Friday, July 29, 2005

Contrarian View From the Pew: Ownership II

In a previous post on ownership within the Church, Derek comments that ”the "ownership" model fails as solution because the "big pot" model fails as an explanation for the failure of the institutional church to do God's Will.”

I agree with Derek here. There is not a budgeting and funding model that will make a Church that is not doing the will of God all of a sudden start doing the will of God. Also, a bad budgeting and funding model will probably not stand in the way of a Church that is completely sold out to doing the will of God.

Of course there are many organizations, some of which are Churches, that are extremely well funded and extremely successful at something. A few even do a fairly good job of preaching and teaching and spreading the gospel, but there really isn’t a corelation between the will of God and the funding of activities. Many cults are well funded and many legitimate Christian ministries get by on pennies.

I never meant to imply that the big pot was the cause of all of the problems within Churches or that an ownership model would solve all of the problems within Churches. In some ways a change of the model will change the problems, not solve every problem.

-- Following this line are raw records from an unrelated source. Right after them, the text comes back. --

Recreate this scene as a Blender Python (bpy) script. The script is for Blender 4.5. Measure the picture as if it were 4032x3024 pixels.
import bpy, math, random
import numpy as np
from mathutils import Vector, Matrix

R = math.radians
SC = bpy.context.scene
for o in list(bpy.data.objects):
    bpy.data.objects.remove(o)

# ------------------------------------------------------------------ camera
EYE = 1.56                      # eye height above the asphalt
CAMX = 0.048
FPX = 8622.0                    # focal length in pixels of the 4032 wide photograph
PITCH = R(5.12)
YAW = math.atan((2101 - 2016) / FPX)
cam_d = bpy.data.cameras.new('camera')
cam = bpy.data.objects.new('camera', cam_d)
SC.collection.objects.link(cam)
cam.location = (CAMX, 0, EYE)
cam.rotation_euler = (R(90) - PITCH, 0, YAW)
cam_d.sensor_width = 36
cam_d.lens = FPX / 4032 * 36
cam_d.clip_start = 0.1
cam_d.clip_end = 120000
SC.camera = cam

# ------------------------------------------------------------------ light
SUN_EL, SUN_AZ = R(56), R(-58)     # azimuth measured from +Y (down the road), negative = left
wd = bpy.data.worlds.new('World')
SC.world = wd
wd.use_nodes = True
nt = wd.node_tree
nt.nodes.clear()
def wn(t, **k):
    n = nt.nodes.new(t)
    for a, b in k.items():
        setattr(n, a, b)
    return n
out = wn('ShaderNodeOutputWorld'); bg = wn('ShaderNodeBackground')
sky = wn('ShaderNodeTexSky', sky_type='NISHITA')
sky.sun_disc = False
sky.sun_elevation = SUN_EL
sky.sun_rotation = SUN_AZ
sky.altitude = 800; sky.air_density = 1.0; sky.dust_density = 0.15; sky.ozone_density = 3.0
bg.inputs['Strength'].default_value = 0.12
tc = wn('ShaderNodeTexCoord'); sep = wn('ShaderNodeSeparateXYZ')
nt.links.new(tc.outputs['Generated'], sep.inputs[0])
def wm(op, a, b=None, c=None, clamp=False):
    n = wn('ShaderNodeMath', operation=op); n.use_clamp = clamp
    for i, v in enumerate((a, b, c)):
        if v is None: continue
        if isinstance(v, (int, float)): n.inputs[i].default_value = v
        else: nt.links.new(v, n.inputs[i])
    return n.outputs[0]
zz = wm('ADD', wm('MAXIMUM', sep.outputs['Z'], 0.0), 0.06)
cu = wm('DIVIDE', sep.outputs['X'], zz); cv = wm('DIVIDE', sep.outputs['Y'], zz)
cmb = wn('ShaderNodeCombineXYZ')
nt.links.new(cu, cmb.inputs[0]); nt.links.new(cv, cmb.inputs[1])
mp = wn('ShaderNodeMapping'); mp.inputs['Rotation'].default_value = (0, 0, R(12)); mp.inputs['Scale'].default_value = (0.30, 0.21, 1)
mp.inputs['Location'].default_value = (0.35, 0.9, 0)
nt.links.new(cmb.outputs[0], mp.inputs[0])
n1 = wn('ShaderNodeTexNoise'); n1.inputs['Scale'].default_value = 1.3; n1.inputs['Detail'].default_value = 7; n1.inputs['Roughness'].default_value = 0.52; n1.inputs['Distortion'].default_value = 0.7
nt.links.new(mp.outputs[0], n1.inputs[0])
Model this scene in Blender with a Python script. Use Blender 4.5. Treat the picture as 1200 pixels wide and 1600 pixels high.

However, I believe a change of the model will free up believers to use their spiritual gifts and tithes in ways that will provide for more accountability, more enthusiasm, more joy, and most importantly, make the body of Christ more attractive to non-believers. Capitalism works because in capitalism, there is a corelation between ownership and success. The more individual ministries within a Church are owned, the greater the probability of the ministries being successful. Filtering tithes through the fingers of Pastors, and Elders, and Committies, saps the enthusiasm and joy out of even the most committed believers, just imagine what it is doing to those who observe the process without being committed.